I’ll tell you one story that pretty much sums it up, it’s about Mom’s attachment to the bags of sewing scraps she saved. Once while Mom was away, Dad and I did a bit of a clean up, and took it upon ourselves to get rid of some of these bags, and Mom didn’t talk to us for about the space of a month, which was totally out of character. I realized at that point that I had messed with something sacred. If you knew Mom, she could fly off the handle, you’d get her opinion in spades and then she’d forget about it. To steam over something for a long time meant you had done something quite unforgivable.

Later on, I came to understand that all those scraps of unused cloth which did not have a home were really a metaphor for Mom’s way of approaching life with faith and whimsy. They represented all those people and things in the world which were lost and needed to be found, useless and in need of redemption, to be revitalized only with the injection of someone’s imagination and passion. There were no lost causes in Mom’s world and this perhaps best explains how she survived bringing up a disparate family of seven boys, through teen years and beyond.

I’m going to close with a poem that was one of Mom’s favourites.

The Touch of the Master’s Hand
‘Twas battered and scarred, and the auctioneer thought it scarcely worth his while
To waste much time on the old violin, but held it up with a smile;
“What am I bidden, good folks,” he cried, “Who’ll start the bidding for me?”
“A dollar, a dollar; then two!
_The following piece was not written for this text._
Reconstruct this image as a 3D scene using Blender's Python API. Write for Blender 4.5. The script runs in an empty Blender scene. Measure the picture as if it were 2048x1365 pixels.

Only two? Two dollars, and who'll make it three?
Three dollars, once; three dollars twice; going for three...” But no,
From the room, far back, a gray-haired man came forward and picked up the bow;
Then, wiping the dust from the old violin, and tightening up the strings,
He played a melody pure and sweet as the caroling angel sings.
The music ceased, and the auctioneer, with a voice that was quiet and low,
Said; “What am I bid for the old violin?” And he held it up with the bow.
A thousand dollars, and who’ll make it two? Two thousand! And who’ll make it three?
Three thousand, once, three thousand, twice, and going and gone,” said he.
The people cheered, but some of them cried, “We do not quite understand
What changed its worth.” Swift came the reply: “The touch of the Master’s hand.”
And many a man with life out of tune, and battered and scarred with sin,
Is auctioned cheap to the thoughtless crowd, much like the old violin,
A “mess of pottage,” a glass of wine; a game - and he travels on.
“He is going once, and going twice, He’s going and almost gone.”
But the Master comes, and the foolish crowd never can quite understand
The worth of a soul and the change that is wrought by the touch of the Master’s hand.